When people usually say prime they mean athletic prime. We both know this. Was anyone on earth a few weekends ago saying "Golovkin isn't in his mental prime anymore"?. No. Everyone was saying he was past prime, meaning that, in an athletic sense, he's past it.
You're oversimplifying. There's a chain link effect with regards to prime. Yes, all boxers decline physically from their prime condition but some alleviate that decline with technical and tactical growth so that the overall package when older is better than it was when physically at their peak. Experience can too plug the gaps. There's often a difference between physical prime and boxing prime. In Joyce's case that difference is significant. You can't deny this, the evidence is staring you in the face. Golovkin has had a much longer career and many more fights both as an amateur and as a pro so his physical and boxing primes were better aligned. You citing GGG merely highlights the impact of factors other than age. You have to factor in 'miles on the clock' - not only in terns of the number of fights/training camps - but at what age they started boxing. Again in the case of Joyce, this increases the difference between his objective physical prime and his real world boxing prime. Lewis is older than Tyson and no one would dispute he was much closer to his prime than Mike when they fought; it was a mismatch when 15 years earlier it would not have been. Why didn't they decline at roughly the same rate? How was Lewis able to dominate a fight he may well have lost in the early 90s? Because he was much closer to his boxing prime, that's why. If you argue Tyson had abused his body over the years, accentuating the physical decline, that supports my point of view too...

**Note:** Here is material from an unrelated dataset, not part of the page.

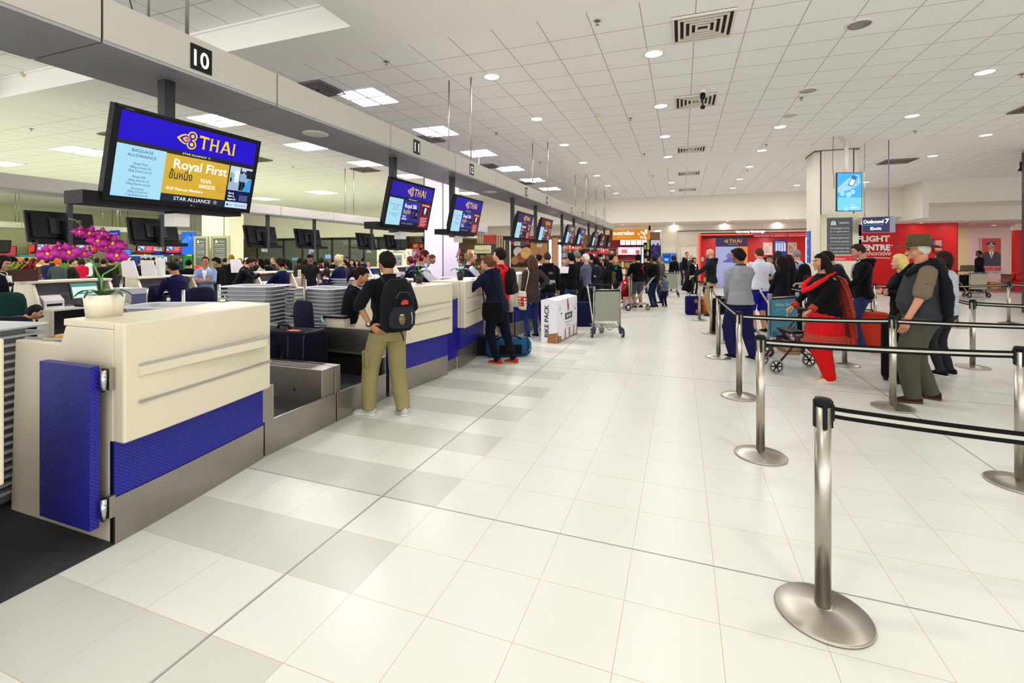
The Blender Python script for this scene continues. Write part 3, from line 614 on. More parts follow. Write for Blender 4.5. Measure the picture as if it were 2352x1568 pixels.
g = MB(); g.box(X_(1149), X_(1151), WY-.06, WY, 0, 2.65, STEELV); g.box(X_(1171), X_(1174), WY-.06, WY, 0, 2.65, STEELV); g.build('trim_6', kind='structure')
lightbox(1175, 1218, .9, 2.45, WY, '#3a2a22', .3, 'large food poster with scoops of ice cream and a bread swirl', 'poster', 'poster')
t = [o for o in bpy.data.objects if o.name.startswith('poster') and 'ice cream' in o.get('label', '')][0]; w = (X_(1218)-X_(1175))/2
g = MB(frame((0, -.04, 0), (1, 0, 0), (0, 0, 1))); g.disc(-w*.25, .12, .3, .001, mat('#c8c2b8', .6)); g.disc(w*.1, -.22, .32, .002, mat('#8a3c24', .6)); g.disc(w*.62, .05, .36, .003, mat('#d09a58', .6)); g.disc(-w*.6, -.4, .25, .003, mat('#a86a3a', .6))
for k in range(6): g.strip([(w*.62+.3*math.cos(a/3+k), .05+.055*k*math.sin(a/3+k)) for a in range(12)], .02, .005, mat('#e8c088', .6))
g.rect(-w, w, .55, .77, .006, mat('#a01c1c', .5)); g.rect(-w*.2, w*.45, .45, .7, .007, mat('#38405a', .5)); g.build('food_picture', t)
MB().box(X_(1218), X_(1256), WY-.05, WY+.1, 0, 2.5, mat('#b07a38', .5, kind='wood')).build('wall_timber_panel', kind='structure')
MB().box(X_(1200), X_(1236), WY-.09, WY-.05, 2.42, 2.72, mat('#b02028', .5)).build('red_fascia', label='dark red fascia over the timber panel', cat='sign')
for k, a in enumerate([1262, 1284]):
    g = MB(); g.box(X_(a), X_(a+5), WY-.1, WY, .6, 2.5, emi('#f4f4ff', 2.)); g.build('light_column', label='upright white light column at the cosmetics shop, %s' % ['next to the timber', 'next to the red shop'][k], cat='light')
MB().box(X_(1270), X_(1282), WY-.08, WY, .4, 2.6, mat('#c89068', .4)).build('copper_column', label='copper coloured column between two light columns', cat='column')
shelf_unit(X_(1276, 27.5), 27.6, .9, .2, 2.2, 6, 'white lit perfume shelf behind the copper column', ['#e8e0f0', '#d0a0a8', '#a8c0e0', '#f4e8d0'], frame_m=mat('#f4ecec', .4), seed=9)
for k, (a, b, z0, z1, c, tx, lb) in enumerate([(1340, 1372, 1.5, 1.75, '#d83a5c', 'OZE', 'pink lit sign with white letters behind the cap wearer'), (1300, 1338, 1.9, 2.3, '#e04a2c', '', 'orange red lit panel over the gift shop'), (1376, 1400, 1.7, 2.1, '#e8385a', '', 'crimson lit panel left of the produce shop'), (1318, 1340, 1.45, 1.8, '#3ab0a8', '', 'teal display of surf goods in the gift shop')]):
    lightbox(a, b, z0, z1, WY+.2, c, .8, lb, 'shop_light_box', 'sign', [(tx, 0, -.5, 1., emi('#fff0f4', 1.6), 1.4)] if tx else [(-.6+.4*j, -.4+.4*j, -.6, .5, emi(['#f8c070', '#fff0e0', '#a02020', '#f07a30'][j % 4], .8)) for j in range(4)])
for k, (a, w, cols, lb) in enumerate([(1318, 1.3, ['#d84a30', '#f0a050', '#3aa0a8', '#f4e8d0', '#2a3a6a'], 'crowded gift shelf below the orange panel'), (1078, 1.4, ['#d8602a', '#f0c060', '#c03a30', '#f8e8d0', '#40a0c0'], 'magazine shelf with orange covers below the news sign'), (1387, .8, ['#f0d8d8', '#d84a60', '#f8f0f0'], 'pink shelf beside the produce shop counter')]):
    shelf_unit(X_(a, 28.5), 28.5, w, .25, 2.0, 6, lb, cols, seed=20+k)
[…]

Prime is one thing: Athleticism. It has always been this way. You're just telling me that no matter what I say, your point stands. So there's no point carrying on.
Jesus, a boxers prime is very different to an athlete's, this has got a little silly now. Nobody is claiming that Joyce is a prime Decathlete, he's coming into his prime as a boxer as he becomes more experienced and still has more than enough physically. Just look at his performances, that's what you go by, not what age he is.